Portano anche i dati che legano in modo evidente i danni provocati dal degrado ambientale e dal clima che cambia nei territori – comprese ex colonie dell’Italia fascista – da dove i migranti partono.
Secondo i dati del Ministero dell’Interno – ricordano al proposito da Legambiente – su un totale di 207.570 richiedenti asilo nel biennio 2015 – 2016 i primi 10 paesi di provenienza sono: Nigeria, Pakistan, Gambia, Senegal, Eritrea, Costa D’Avorio, Bangladesh, Mali, Guinea, Ghana. Le stesse aree colpite dagli effetti più violenti dei cambiamenti climatici, soprattutto nelle forme della siccità e della desertificazione nell’Africa Subsahariana.
In alcune aree, infatti, il 2016 si è dimostrato l’anno più siccitoso dal lontano 1985. Tutto ciò aggrava una situazione già critica per i processi di desertificazione che hanno esposto negli ultimi 30 anni l’area subsahariana a fenomeni di denutrizione cronica e di fame, su cui si sono innestati conflitti etnici e conflitti interni o tra paesi (Mali, Niger, Ghana, Ciad, Sudan, Etiopia, Eritrea, Somalia, Repubblica Centroafricana, Repubblica Democratica del Congo).

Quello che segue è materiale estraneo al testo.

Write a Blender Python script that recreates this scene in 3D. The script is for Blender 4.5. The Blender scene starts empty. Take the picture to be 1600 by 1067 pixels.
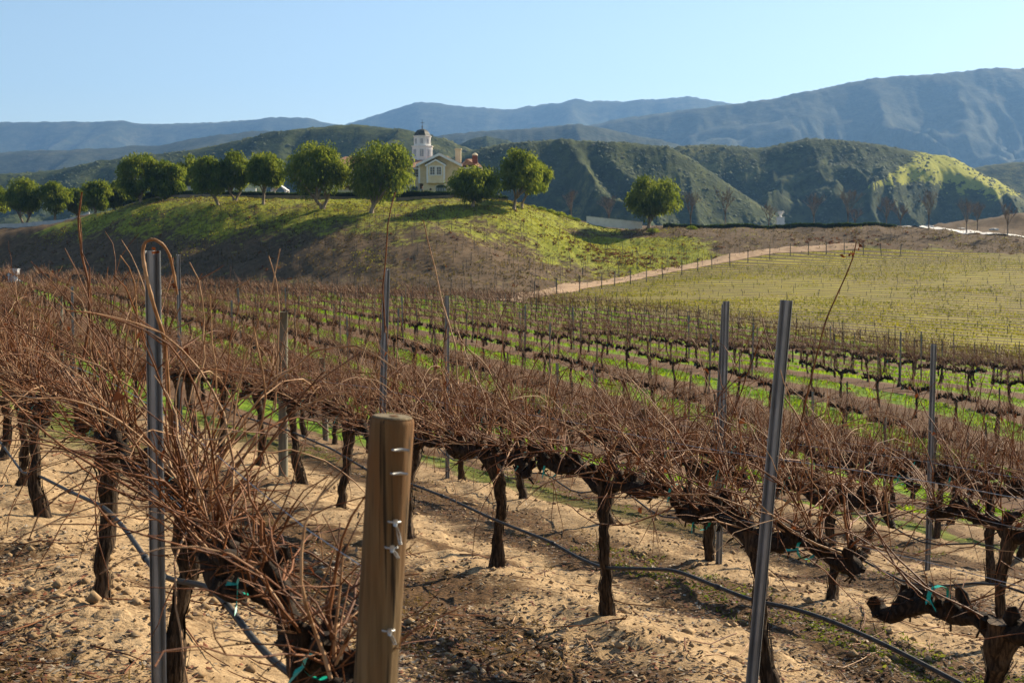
import bpy, math, random
import numpy as np
from mathutils import Vector, Matrix
rng = np.random.default_rng(7)
random.seed(7)
R = math.radians
scene = bpy.context.scene
COL = scene.collection

# ------------------------------------------------------------------ camera
F = 2222.0; PITCH = math.atan(133.5 / F)
cam_d = bpy.data.cameras.new('camera'); cam = bpy.data.objects.new('camera', cam_d); COL.objects.link(cam)
cam_d.lens = 50; cam_d.sensor_width = 36; cam_d.sensor_fit = 'HORIZONTAL'
cam_d.clip_start = 0.05; cam_d.clip_end = 60000
cam.location = (0, 0, 0); cam.rotation_euler = (math.pi / 2 - PITCH, 0, 0)
cam_d.dof.use_dof = True; cam_d.dof.focus_distance = 9.5; cam_d.dof.aperture_fstop = 9.0
scene.camera = cam
cP, sP = math.cos(PITCH), math.sin(PITCH)
def at(px, py, d):
    """point of the place seen at photograph pixel (px,py), d metres in front of the viewer"""
    u = (px - 800) / F; v = (533.5 - py) / F
    y = cP + v * sP; z = -sP + v * cP
    return np.array([u * d / y, d, z * d / y])
def xat(px, d):
    return (px - 800) / F * d
# ------------------------------------------------------------------ light
SUN_EL = R(30); SUN_AZ = R(50)            # azimuth measured from +Y towards +X
world = bpy.data.worlds.new('World'); scene.world = world; world.use_nodes = True
nt = world.node_tree; nt.nodes.clear()
sky = nt.nodes.new('ShaderNodeTexSky'); sky.sky_type = 'NISHITA'; sky.sun_disc = False
sky.sun_elevation = SUN_EL; sky.sun_rotation = SUN_AZ; sky.altitude = 400
sky.air_density = 1.0; sky.dust_density = 0.6; sky.ozone_density = 0.35
bg = nt.nodes.new('ShaderNodeBackground'); bg.inputs['Strength'].default_value = 0.060
wo = nt.nodes.new('ShaderNodeOutputWorld')
nt.links.new(sky.outputs[0], bg.inputs[0]); nt.links.new(bg.outputs[0], wo.inputs[0])
sun_d = bpy.data.lights.new('sun', 'SUN'); sun_d.energy = 5.0; sun_d.angle = R(0.53); sun_d.color = (1.0, 0.86, 0.65)
sun = bpy.data.objects.new('sun', sun_d); COL.objects.link(sun)
sv = Vector((math.sin(SUN_AZ) * math.cos(SUN_EL), math.cos(SUN_AZ) * math.cos(SUN_EL), math.sin(SUN_EL)))
sun.rotation_euler = (-sv).to_track_quat('-Z', 'Y').to_euler(); sun.location = (60, 40, 60)
vs = scene.view_settings; vs.view_transform = 'Standard'; vs.look = 'None'; vs.exposure = 1.25; vs.gamma = 1.0
vs.use_curve_mapping = False
cy = scene.cycles
cy.max_bounces = 6; cy.diffuse_bounces = 3; cy.glossy_bounces = 2; cy.transmission_bounces = 4
cy.transparent_max_bounces = 8; cy.volume_bounces = 0; cy.use_denoising = True
cy.caustics_reflective = False; cy.caustics_refractive = False
cy.sample_clamp_indirect = 6.0

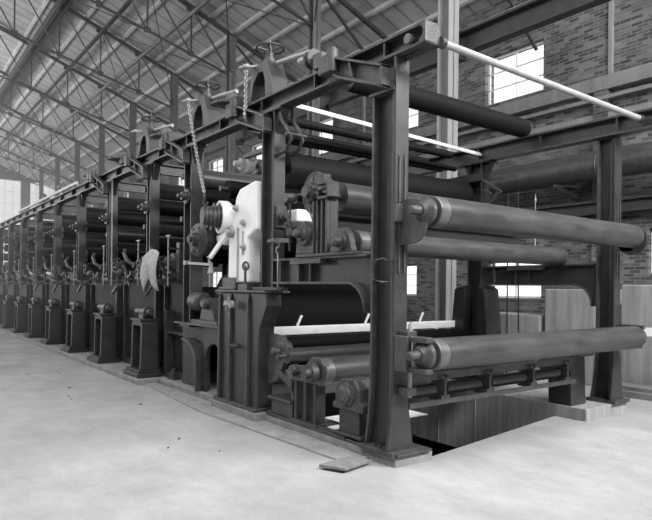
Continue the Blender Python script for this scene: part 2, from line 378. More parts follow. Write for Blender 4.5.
# ------------------------------------------------------------ machine frame
def column(x0, x1, y0, y1, z0, z1, zback, label, slot=True, m='iron', group='machine columns'):
    xm = (x0+x1)/2; w = x1-x0
    t = T('machine_column', label, 'column', (xm, (y0+y1)/2, z0), group)
    f = MB(); prof = [(x0, z1), (x0, z0+.75), (x0-.01, z0+.5), (x0-.03, z0+.25), (x0-.06, z0), (x1+.10, z0), (x1+.06, z0+.25), (x1+.015, z0+.5), (x1, z0+.75), (x1, z1)]
    f.prism('Y', prof, y0, y0+.035); P(t, 'front_flange', f, M[m], .006)
    f = MB()
    def curve(y):  # rear flange sweeps back at the foot
        return [(y, zback), (y, z0+.8), (y+.01, z0+.5), (y+.03, z0+.25), (y+.07, z0)]
    a = curve(y1-.03); c = [(p+.03, q) for p, q in a]
    f.prism('X', a+c[::-1], x0, x1); P(t, 'rear_flange', f, M['iron_mid'], .005)
    f = MB(); f.prism('X', [(y0+.03, z1 if zback > z1-.4 else z1), (y0+.1, zback), (y1-.02, zback)]+[(p, q) for p, q in a[1:]]+[(y0+.03, z0)], xm-.02, xm+.02)
    P(t, 'web', f, M['iron_dark'])  # web darkened, rear flange and bead lightened, imitating recess shade and lit edges
    P(t, 'bead', MB().box(xm-.06, xm-.02, y0+.05, y0+.075, z0, zback), M['iron_mid'])
    P(t, 'foot_plate', MB().box(x0-.06, x1+.16, y0-.06, y1+.08, z0-.03, z0+.015), M['iron_mid'], .005)
    f = MB(); f.box(x0-.01, x1+.0, y0+.02, y1+.04, zback, zback+.03); P(t, 'shoulder_cap', f, M['iron_mid'], .004)
    f = MB()
    for s in (y0+.15, y1-.1): f.bolt((x0-.02, s, z0+.015), (0, 0, 1), .02, .03)
    PS(t, 'foot_bolt', f, M['iron_mid'])
    if slot:
        f = MB(); f.box(xm-.012, xm+.012, y0-.004, y0+.01, 1.78, 2.74)
        P(t, 'slot', f, M['iron_dark'], label='dark narrow vertical slot')
        f = MB(); f.box(xm-.045, xm-.022, y0-.012, y0, 1.74, 2.8); f.box(xm+.022, xm+.045, y0-.012, y0, 1.74, 2.8)
        PS(t, 'slot_rail', f, M['iron_mid'])
    return t
YB = [2.12, 4.42, 6.08, 8.3, 10.55, 12.8, 15.05, 17.3, 19.55, 21.8, 24.05]
A = column(.0, .165, .06, .385, .12, 3.7, 3.40, 'tall cast iron column nearest the camera at the machine corner')
column(3.86, 4.02, .04, .29, .18, 3.6, 3.58, 'tall cast iron column at far right, the rear corner of the frame')
# plate under near column
S('sole_plate', 'thick square sole plate under the nearest column', 'base plate', MB().prism('Z', [(-.02, -.03), (.42, -.03), (.42, .72), (-.02, .72)], .0902, .119), M['iron_mid'], bevel=.006)
S('base_rail', 'long flat iron rail along the foundation edge beneath stand and gearbox', 'base plate', MB().box(-.02, .3, .73, 2.22, .0902, .125).box(-.0, .04, .73, 2.22, .125, .14), M['iron_mid'], bevel=.004)
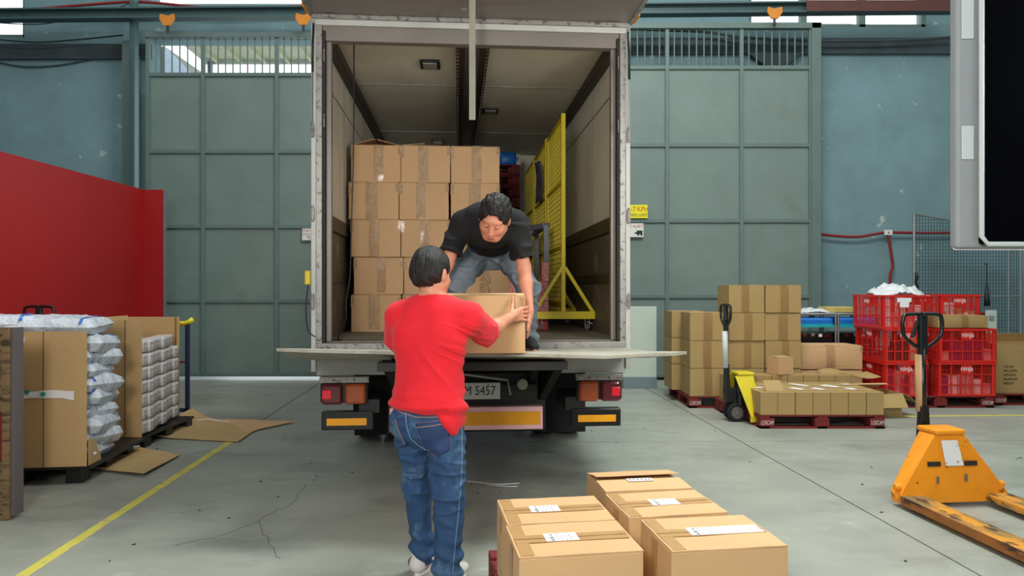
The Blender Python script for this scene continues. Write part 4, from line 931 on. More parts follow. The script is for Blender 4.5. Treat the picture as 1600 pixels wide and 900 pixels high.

In particolare nel Sud Sudan, secondo le agenzie umanitarie della Nazioni Unite, il numero totale di persone colpite nel paese crescerà da 4,9 a 5,5 milioni con il culminare della stagione secca a luglio. In Somalia, la siccità sta minacciando il 50% della popolazione di poco più di sei milioni di persone Si prevede che circa 185.000 bambini soffriranno di malnutrizione acuta grave, nei prossimi mesi questo dato ci si aspetta arriverà a 270.000. In Nigeria oltre due milioni di persone hanno bisogno di assistenza e vivono in campi profughi a cui vanno sommate altre centinaia di migliaia di persone dei paesi vicini – Camerun, Niger e Ciad – che si sono rifugiate intorno al lago Ciad e nel Nordest della Nigeria, il numero di bambini colpiti da malnutrizione acuta grave ci si aspetta che quest’anno arriverà a 450.000. In Etiopia quasi dieci milioni di persone sono a rischio fame e 400mila bambini sono a rischio denutrizione. A questi paesi africani si deve aggiungere lo Yemen, colpito da guerra e siccità, a pericolo carestia, e alcune zone del Kenya. Va inoltre ricordato che la Siria, in guerra dal 2011, dal 2006 al 2011 ha patito la peggiore siccità della sua storia, con una disintegrazione del settore agricolo.